Working paper

Should we stop the COPs?

Renaud Bourlès, Jérémy Laurent-Lucchetti, and Jean-Charles Rochet

Abstract

More than a decade after COP21, carbon emission trajectories remain far above the 1.5° C threshold, due to lack of international consensus. Departing from cost-benefit approaches, we assess the maximum reduction in carbon emissions that could be accepted by all countries. We characterize the target-consistent mechanism that minimizes global emissions subject to the participation constraint of each country. The mechanism can be implemented either via a uniform carbon tax or as a cap-and-trade system.

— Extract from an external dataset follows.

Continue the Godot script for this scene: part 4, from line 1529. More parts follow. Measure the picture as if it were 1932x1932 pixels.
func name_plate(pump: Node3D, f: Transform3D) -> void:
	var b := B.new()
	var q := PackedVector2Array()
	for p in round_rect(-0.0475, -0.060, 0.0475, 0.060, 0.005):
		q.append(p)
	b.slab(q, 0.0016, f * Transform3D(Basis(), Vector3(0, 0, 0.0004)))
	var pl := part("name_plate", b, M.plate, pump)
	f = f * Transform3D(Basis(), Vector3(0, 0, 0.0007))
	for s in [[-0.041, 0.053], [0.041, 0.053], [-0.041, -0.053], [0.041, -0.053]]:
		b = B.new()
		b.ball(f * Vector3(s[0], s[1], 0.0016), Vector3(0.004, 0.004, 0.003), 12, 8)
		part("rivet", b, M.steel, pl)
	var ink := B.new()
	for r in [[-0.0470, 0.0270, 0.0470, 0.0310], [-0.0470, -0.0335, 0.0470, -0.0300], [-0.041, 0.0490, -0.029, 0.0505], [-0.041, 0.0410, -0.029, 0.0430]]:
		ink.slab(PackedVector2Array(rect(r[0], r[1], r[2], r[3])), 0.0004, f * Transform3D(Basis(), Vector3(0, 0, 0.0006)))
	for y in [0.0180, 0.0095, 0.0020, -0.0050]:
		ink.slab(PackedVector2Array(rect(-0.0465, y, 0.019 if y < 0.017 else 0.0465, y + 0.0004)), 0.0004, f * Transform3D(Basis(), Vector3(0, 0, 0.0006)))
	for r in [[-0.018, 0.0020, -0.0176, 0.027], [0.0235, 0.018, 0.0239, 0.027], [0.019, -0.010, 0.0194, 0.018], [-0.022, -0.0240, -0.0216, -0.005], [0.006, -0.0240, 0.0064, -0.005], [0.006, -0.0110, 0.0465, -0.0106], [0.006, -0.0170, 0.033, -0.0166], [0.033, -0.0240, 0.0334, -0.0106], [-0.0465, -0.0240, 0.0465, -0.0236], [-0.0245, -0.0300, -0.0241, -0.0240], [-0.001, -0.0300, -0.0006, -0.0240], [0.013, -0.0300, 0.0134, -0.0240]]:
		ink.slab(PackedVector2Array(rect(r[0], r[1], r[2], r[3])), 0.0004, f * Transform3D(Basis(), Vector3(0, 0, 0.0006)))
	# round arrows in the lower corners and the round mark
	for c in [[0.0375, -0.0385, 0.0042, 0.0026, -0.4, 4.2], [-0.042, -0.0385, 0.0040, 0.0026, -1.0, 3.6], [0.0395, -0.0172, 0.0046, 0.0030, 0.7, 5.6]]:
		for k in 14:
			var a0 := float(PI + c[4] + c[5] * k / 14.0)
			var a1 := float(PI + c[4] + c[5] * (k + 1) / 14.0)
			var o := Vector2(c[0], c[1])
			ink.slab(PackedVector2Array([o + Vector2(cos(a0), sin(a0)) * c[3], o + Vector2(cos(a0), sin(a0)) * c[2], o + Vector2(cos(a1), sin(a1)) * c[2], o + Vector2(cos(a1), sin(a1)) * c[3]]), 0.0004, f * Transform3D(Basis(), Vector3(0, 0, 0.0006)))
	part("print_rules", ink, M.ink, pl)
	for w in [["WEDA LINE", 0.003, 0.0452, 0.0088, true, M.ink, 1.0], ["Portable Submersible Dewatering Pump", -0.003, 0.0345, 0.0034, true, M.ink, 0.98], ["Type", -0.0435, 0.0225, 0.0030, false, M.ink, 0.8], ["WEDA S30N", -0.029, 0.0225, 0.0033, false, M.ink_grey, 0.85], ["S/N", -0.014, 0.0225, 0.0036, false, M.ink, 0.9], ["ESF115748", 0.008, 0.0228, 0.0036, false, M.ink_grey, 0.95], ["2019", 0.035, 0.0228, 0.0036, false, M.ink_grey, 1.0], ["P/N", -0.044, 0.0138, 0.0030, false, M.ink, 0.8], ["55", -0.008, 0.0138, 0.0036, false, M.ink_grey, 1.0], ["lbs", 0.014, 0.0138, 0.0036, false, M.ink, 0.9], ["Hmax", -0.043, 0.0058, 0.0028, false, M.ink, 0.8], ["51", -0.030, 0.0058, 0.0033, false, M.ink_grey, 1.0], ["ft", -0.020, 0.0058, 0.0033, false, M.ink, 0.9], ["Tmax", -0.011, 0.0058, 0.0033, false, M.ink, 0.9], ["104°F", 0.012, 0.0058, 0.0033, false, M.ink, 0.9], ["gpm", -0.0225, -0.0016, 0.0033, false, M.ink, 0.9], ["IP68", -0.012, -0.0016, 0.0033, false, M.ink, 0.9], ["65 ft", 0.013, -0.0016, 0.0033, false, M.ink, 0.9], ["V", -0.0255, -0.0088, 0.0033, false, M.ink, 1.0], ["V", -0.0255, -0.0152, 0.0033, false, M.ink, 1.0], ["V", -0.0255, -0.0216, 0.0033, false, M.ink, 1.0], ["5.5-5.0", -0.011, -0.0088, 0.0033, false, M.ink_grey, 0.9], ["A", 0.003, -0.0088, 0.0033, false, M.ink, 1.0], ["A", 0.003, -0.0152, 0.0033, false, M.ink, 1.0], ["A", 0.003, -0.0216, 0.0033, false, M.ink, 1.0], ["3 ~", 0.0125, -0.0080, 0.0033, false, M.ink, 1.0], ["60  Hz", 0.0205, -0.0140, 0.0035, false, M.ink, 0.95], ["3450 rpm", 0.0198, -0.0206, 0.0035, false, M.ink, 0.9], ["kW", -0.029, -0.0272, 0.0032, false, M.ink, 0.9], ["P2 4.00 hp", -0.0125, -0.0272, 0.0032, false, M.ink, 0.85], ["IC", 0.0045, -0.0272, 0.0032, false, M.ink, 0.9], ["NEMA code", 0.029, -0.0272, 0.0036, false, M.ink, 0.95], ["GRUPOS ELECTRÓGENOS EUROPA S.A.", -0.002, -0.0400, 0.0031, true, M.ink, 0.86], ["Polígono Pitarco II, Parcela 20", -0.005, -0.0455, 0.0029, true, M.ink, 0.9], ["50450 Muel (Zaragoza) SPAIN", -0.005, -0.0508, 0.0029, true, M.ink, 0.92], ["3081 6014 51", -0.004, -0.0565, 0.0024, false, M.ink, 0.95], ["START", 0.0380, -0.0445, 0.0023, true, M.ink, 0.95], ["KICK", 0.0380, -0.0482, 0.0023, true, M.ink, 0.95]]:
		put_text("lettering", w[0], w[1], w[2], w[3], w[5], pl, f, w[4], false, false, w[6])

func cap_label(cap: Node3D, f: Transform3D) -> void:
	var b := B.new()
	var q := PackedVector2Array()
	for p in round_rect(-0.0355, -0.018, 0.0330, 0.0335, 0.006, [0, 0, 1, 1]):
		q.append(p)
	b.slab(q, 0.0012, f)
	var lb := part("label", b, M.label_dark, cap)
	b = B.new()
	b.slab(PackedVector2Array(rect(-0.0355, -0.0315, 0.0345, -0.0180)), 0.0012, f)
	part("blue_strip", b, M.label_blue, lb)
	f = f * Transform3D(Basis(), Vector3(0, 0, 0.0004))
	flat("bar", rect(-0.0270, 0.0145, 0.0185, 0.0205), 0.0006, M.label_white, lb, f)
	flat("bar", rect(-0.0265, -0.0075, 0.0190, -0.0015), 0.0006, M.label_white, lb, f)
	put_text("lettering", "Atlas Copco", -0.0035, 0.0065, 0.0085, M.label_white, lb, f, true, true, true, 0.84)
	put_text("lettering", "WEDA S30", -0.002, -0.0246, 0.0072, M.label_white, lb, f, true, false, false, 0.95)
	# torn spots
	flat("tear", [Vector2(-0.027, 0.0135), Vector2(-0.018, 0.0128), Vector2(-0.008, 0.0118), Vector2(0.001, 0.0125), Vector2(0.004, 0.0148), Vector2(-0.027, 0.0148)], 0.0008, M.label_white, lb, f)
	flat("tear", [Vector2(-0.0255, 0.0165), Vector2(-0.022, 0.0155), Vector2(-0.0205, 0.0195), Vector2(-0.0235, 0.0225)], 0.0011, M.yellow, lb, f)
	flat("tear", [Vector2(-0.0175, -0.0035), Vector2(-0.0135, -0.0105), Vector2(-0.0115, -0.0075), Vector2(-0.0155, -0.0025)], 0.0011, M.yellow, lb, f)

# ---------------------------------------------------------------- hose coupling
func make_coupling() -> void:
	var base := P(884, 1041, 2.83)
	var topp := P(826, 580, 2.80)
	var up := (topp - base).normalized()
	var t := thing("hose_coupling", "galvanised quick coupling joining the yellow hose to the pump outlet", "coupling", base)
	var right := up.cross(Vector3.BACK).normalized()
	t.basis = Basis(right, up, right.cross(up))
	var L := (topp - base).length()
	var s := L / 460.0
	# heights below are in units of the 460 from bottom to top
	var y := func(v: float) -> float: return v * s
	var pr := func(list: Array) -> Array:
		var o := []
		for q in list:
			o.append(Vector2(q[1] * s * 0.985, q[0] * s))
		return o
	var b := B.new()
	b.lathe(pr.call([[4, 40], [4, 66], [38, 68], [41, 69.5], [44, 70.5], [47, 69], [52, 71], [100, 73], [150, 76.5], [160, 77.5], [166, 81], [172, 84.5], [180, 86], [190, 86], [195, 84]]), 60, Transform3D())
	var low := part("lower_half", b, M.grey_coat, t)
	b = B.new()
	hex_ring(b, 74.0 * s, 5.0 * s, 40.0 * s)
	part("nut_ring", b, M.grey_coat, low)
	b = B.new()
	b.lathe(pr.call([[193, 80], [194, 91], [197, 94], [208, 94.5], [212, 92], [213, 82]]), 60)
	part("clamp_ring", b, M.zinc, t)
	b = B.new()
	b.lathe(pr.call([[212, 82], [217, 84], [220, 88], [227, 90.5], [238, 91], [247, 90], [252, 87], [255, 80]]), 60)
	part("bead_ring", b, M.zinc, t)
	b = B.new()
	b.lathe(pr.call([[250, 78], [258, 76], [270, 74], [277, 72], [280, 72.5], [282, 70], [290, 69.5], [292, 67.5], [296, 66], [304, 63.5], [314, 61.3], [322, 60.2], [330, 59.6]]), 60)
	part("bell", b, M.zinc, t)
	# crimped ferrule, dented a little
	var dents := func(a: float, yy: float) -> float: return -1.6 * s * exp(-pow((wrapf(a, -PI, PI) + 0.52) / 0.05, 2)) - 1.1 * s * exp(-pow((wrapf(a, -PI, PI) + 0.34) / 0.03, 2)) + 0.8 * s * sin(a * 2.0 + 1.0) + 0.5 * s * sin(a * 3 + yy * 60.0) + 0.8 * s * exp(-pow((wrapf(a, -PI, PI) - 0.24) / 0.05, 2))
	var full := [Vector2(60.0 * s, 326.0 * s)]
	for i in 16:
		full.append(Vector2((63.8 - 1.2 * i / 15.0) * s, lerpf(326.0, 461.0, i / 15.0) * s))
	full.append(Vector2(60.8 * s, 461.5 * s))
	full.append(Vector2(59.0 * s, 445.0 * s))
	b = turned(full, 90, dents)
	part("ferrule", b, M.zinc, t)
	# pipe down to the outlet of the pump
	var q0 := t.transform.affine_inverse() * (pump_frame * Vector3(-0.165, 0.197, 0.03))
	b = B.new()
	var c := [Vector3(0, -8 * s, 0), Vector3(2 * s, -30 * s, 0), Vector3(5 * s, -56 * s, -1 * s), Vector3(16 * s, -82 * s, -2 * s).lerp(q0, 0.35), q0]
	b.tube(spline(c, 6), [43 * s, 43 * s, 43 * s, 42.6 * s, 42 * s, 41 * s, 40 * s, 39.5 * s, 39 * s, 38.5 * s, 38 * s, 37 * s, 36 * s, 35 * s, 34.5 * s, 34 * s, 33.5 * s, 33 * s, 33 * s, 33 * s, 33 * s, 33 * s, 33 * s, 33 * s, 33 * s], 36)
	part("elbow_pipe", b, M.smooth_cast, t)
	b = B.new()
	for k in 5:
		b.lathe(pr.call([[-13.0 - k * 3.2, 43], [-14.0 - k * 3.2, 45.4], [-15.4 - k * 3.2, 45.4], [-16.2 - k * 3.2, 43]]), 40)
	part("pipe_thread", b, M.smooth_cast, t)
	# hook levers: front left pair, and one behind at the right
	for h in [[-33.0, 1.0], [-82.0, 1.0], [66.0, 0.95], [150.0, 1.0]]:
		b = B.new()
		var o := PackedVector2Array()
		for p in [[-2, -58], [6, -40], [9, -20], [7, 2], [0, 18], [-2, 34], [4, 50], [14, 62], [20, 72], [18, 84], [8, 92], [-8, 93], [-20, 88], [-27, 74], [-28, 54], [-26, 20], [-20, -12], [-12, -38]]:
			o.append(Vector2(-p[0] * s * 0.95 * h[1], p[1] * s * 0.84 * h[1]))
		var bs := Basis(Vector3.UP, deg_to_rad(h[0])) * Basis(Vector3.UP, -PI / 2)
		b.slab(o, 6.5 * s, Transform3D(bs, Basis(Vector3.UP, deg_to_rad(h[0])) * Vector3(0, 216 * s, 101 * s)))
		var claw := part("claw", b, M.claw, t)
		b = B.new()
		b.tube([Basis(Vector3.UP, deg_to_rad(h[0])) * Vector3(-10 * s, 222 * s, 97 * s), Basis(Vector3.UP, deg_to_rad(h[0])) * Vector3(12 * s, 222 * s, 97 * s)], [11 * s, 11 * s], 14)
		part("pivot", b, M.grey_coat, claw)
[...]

Calibrated to data from 69 countries, including GDP, carbon intensities, and observed tax rates, our model suggests — for our baseline scenario — that the maximum uniform carbon price politically acceptable for all countries is $250 per ton. It could reduce global emissions by 35%, but would require unprecedented international transfers: up to 3% of world GDP, with a large redistribution from high-income, low-emission countries to carbon-intensive emerging economies. Our analysis highlights the structural ambition gap imposed by voluntary cooperation and identifies two levers to overcome it: convergence in green technologies and stronger political support for mitigation. Without progress in these dimensions, international climate policy remains constrained to deliver only modest results.

Reference

Renaud Bourlès, Jérémy Laurent-Lucchetti, and Jean-Charles Rochet, Should we stop the COPs?, TSE Working Paper, n. 26-1723, March 2026.